Rett fighting up the last steep section of gravel before the road became paved again.

Unfortunately there was no way to get to Rotorua without riding an “SH”, so we still had 12 more miles of riding to do on SH33 along Lake Rotorua’s eastern shore. I think the peacefulness of the earlier sections made the return to traffic even more stressful to Rett. For our final fuel we stopped at a superette for ice cream cones (fresh-served ice-cream seems to be widely available in convenience stores here; for US readers, imagine the 7-11 clerk serving ice cream…or maybe don’t). Luckily we also had a nice tailwind, and then as the roads got even busier (and multi-lane!) approaching Rotorua, the on-street bike-lanes continued for longer than Google knows.

At 6pm, three hours after we usually like to get into camp, we rolled into another holiday park near the center of town. It was so late that I got an automated email saying “uh, office closes at 7pm, when are you guys going to show up?!”

While Rett showered up, I set up the tent on our designated square of grass and then bounced back out to get pizza and salad and wine to cook up in the multi-oven camp kitchen.

The Chicago Pizza Company” out of Christchurch, New Zealand, with that classic Chicago pizza combination of “bratwurst, chorizo & beef”. Though it’s probably better than their original variety, “mozzarella and cheddar[???] cheese, tomato sauce, delicious smoke flavoured ham[???], barbeque sauce[???], bacon[???], tasty cabanossi[?????] and salami[???]”. Also: “the characters on the boxes refer to a light-hearted, sentimental take on an American mafia family and their enthusiasm for getting together for good food cooked well.” Incredible.

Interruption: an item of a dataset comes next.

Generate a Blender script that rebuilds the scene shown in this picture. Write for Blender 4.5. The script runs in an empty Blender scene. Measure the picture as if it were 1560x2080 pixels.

With those calories narrowly ingested before we killed each other, we then went to the hot-spring pool for a much-deserved soak (following the fifth-longest ride of our nomadacy, timewise). Somehow we’ve become hot-spring aficionados in 2023 without even trying!

Us enjoying an evening soak in the hot-spring water. I didn’t see anything about their water source, but given that there is steam rising out of open pools in the ground a quarter mile away, I’m guessing they didn’t need to drill 600 feet deep here!